Singer, songwriter, guitarist and keyboardist Grace Potter gracefully prowled the stage during her sold-out show at Revolution Live in Fort Lauderdale on Saturday, displaying the soaring vocal range and instrumental prowess necessary to bear comparisons to female-fueled pop/rock forebearers like Heart, the Pretenders, and Fleetwood Mac.
Potter’s band included two female members (keyboardist/guitarist/vocalist Eliza Hardy Jones, drummer/vocalist Jordan West) to balance its two male musicians (guitarist/vocalist Benny Yurco, bassist/vocalist Kurtis Keber). And the Vermont-born bandleader’s material goes in even more different directions — including R&B, country, and gospel — than those three Rock and Roll Hall of Fame inductees.
Many of the tunes within Potter’s South Florida appearance were from her 2019 album Daylight, including her set’s powerful opening title track. Yet the crowd soon became noticeably divided between fans of Potter’s solo career, which also includes her 2015 release Midnight, and those clamoring for material from her preceding decade-plus act, Grace Potter and the Nocturnals.
“I’m so happy to be back in Fort Lauderdale,” Potter, 36, said afterward. “My parents are here, but not to see me. They’re here because it’s so cold in Vermont! I’d forgotten how beautifully spicy it gets down here.”
Many of the evening’s most flavorful spices were actually provided by Daylight tracks. The Motown-ish ballad “Love Is Love” featured octave-climbing, Bonnie Raitt-like vocal phrasing by Potter and the soulful backing harmonies of Jones and West; “Repossession” brought a country twang to the evening via the versatile Jones switching from her primary keyboard to form a guitar trio with Potter and Yurco, and the strutting funk of “Desire” showcased more textured harmonies by the quintet.
The statuesque bandleader performed on keyboards and a variety of guitars through the night, eventually including playing slide guitar on her electric Gibson “Flying V” model. Her 12-string acoustic playing on the rhythmic Midnight track “Empty Heart” provided another highlight.
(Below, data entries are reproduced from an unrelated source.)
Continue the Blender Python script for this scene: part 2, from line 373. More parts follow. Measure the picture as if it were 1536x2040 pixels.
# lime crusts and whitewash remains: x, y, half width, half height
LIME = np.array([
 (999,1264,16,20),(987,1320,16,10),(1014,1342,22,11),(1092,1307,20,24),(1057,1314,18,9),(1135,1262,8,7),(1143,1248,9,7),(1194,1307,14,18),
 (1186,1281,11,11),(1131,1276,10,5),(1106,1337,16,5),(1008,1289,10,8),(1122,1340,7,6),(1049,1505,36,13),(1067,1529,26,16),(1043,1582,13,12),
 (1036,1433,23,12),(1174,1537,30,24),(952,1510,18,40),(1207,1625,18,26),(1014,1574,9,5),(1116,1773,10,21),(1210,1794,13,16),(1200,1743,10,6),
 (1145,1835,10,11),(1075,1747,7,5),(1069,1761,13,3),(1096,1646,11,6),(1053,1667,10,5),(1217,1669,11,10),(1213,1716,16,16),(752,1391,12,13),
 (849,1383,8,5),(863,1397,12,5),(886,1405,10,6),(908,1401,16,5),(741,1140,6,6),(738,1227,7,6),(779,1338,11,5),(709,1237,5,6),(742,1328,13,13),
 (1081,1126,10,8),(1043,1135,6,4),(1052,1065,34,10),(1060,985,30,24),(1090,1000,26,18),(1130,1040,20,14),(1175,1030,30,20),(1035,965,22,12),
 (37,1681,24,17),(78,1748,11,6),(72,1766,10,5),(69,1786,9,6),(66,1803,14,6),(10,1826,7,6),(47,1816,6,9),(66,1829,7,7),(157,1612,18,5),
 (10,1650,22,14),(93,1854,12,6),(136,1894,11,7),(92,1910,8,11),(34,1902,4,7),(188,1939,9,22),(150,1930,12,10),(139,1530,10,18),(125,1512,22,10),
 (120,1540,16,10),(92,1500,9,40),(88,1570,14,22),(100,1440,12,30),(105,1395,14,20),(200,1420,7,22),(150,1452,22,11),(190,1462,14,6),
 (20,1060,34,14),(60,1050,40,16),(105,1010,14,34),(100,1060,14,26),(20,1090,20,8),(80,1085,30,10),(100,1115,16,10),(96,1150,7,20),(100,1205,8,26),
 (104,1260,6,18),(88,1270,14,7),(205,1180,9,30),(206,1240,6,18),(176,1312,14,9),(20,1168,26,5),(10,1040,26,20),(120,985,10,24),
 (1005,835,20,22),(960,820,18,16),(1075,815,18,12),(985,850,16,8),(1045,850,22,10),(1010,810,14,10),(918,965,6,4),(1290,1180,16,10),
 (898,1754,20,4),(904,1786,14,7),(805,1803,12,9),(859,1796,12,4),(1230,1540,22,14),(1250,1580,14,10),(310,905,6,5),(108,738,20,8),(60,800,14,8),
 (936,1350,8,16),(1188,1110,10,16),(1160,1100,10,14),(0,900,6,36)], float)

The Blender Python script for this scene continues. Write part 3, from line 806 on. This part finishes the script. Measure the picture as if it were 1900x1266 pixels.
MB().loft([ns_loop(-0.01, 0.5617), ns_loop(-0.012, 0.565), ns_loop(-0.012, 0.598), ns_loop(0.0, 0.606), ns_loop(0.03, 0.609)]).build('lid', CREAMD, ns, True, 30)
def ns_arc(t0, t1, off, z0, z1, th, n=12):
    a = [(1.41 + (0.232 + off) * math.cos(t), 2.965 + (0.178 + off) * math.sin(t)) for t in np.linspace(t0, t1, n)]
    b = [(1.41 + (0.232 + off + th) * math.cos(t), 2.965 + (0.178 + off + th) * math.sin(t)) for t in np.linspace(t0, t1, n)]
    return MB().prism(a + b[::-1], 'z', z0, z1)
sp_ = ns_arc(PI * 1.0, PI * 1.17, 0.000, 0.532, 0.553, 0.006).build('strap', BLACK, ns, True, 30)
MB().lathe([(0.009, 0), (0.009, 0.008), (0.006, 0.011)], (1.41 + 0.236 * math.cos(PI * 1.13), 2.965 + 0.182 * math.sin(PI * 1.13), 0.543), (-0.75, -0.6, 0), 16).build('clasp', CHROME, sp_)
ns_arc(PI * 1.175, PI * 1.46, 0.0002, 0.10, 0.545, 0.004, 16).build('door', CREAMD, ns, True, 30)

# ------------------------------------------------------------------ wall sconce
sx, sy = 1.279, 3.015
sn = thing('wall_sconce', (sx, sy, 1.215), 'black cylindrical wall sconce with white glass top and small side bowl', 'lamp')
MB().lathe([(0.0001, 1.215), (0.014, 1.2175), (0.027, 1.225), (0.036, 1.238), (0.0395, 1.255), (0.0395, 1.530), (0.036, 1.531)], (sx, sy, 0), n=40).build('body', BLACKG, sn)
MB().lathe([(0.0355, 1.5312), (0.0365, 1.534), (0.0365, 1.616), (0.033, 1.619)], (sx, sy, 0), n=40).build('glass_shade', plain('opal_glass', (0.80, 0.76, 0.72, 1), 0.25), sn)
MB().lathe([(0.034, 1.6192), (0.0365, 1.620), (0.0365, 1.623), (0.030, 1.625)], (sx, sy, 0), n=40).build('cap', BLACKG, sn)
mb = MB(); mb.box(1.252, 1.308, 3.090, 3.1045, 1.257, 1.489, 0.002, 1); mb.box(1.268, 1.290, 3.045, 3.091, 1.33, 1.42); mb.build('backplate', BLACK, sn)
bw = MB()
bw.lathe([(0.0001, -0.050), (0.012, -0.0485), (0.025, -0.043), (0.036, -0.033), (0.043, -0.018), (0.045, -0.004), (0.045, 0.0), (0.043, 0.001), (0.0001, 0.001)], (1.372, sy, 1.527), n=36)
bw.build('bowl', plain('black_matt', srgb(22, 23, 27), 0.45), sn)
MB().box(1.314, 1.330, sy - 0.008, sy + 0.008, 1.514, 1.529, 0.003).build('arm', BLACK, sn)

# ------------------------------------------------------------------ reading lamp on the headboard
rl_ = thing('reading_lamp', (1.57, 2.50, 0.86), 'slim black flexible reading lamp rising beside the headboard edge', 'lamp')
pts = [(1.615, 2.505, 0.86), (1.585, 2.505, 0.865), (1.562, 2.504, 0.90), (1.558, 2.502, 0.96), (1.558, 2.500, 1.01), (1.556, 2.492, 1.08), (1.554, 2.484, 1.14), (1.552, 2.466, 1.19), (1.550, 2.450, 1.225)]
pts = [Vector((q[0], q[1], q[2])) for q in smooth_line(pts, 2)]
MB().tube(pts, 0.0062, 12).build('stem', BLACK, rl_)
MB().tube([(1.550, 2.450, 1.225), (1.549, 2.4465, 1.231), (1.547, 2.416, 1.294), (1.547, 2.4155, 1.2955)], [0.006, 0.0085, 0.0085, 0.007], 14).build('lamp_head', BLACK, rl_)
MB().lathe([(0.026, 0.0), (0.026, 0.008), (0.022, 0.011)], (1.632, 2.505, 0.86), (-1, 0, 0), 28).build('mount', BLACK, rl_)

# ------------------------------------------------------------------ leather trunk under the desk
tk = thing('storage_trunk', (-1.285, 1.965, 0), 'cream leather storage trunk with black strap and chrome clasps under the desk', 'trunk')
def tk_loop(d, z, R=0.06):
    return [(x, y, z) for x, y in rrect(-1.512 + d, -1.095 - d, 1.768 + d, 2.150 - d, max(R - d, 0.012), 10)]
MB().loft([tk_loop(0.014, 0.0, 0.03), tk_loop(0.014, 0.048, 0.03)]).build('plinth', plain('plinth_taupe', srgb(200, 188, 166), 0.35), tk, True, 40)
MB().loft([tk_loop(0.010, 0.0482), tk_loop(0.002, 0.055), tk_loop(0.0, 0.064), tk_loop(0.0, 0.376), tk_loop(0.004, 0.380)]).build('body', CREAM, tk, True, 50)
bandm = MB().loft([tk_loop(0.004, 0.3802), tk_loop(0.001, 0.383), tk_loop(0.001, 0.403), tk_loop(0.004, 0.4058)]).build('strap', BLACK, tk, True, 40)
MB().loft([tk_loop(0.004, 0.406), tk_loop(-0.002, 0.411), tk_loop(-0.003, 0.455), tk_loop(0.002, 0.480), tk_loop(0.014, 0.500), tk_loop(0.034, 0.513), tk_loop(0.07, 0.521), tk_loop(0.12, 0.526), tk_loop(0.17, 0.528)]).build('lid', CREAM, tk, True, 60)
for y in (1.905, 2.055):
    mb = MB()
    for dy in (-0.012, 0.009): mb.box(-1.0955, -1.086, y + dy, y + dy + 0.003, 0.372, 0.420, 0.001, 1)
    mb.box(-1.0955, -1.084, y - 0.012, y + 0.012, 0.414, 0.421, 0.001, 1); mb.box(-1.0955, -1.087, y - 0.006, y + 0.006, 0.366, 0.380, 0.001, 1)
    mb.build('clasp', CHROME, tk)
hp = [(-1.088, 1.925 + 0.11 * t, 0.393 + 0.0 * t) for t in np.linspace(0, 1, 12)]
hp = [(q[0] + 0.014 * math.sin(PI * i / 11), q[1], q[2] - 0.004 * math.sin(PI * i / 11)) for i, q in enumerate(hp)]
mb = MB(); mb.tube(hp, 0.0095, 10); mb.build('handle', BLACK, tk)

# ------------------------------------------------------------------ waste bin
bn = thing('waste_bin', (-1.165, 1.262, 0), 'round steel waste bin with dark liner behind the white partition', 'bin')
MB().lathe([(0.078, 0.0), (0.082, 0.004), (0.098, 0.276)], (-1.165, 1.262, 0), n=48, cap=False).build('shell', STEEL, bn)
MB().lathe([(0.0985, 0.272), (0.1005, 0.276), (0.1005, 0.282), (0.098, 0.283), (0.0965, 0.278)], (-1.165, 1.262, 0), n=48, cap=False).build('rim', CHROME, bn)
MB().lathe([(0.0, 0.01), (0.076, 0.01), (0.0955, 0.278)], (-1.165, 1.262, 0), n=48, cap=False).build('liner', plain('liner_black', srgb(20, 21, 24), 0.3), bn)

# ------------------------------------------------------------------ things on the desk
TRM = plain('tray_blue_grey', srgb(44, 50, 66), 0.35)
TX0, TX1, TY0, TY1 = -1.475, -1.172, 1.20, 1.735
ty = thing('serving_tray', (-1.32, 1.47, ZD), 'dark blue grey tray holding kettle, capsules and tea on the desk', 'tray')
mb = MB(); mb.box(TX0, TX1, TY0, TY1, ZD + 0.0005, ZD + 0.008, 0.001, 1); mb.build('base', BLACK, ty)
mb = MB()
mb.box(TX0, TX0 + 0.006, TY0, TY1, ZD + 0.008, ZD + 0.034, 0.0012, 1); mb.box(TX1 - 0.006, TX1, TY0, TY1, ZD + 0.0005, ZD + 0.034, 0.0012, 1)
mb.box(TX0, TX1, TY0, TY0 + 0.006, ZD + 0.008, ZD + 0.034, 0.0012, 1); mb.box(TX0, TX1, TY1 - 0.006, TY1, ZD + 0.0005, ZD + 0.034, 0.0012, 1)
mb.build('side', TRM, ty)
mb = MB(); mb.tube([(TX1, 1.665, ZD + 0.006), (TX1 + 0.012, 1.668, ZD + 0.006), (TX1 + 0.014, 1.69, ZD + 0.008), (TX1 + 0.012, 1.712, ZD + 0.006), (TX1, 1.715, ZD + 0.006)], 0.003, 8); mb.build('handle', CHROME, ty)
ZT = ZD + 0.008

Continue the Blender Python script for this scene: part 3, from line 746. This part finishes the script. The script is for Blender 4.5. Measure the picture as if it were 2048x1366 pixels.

Yet Potter going solo and disbanding the Nocturnals not only created a divide in her sizable fan base, but brought unintended comparisons to the careers of the three aforementioned distaff acts, all of which battled to carry on when inter-band couples formed and the relationships failed.
The Nocturnals were founded in 2002 by Potter and drummer Matt Burr, who also became her longtime romantic partner and eventual husband in 2013. But by the time she and Burr started recording Midnight with producer and multi-instrumentalist Eric Valentine, the couple was on the outs and headed toward divorce. Potter later married Valentine, and the two now have a 2-year-old son named Sagan.
Inherent drama among Potter’s attending fans was eased by late Nocturnals gems like the dramatic ballad “Stars” and vibrant rocker “Stop the Bus,” and the two-hour set concluded with a series of encores that included another Nocturnals favorite, the church-inspired ballad “Low Road.” It featured a cameo by Nashville-based vocalist/guitarist Devon Gilfillian, whose quartet had opened the show with a sharp, soulful 45-minute run through original compositions that echoed influences from Al Green to Stevie Ray Vaughan.
Yet the most poignant encore was Potter’s solo rendition of “Release,” from Daylight. Spotlit alone at the keyboards, she played and sang an impassioned plea for forgiveness (“I release you from holding on to the bridge I burned … from the love that we swore was true/I hope that someday the sun will shine again, and you’ll release me too.”).
The ode to Burr could also apply to some Nocturnals fans. The attendees who enjoy Potter’s more recent solo work also seemed appreciative of the catalog of her former band, but not so much vice versa. Thankfully for her, Potter has both a sizable enough audience, and relatively recent crisis management skills, to withstand such disparity.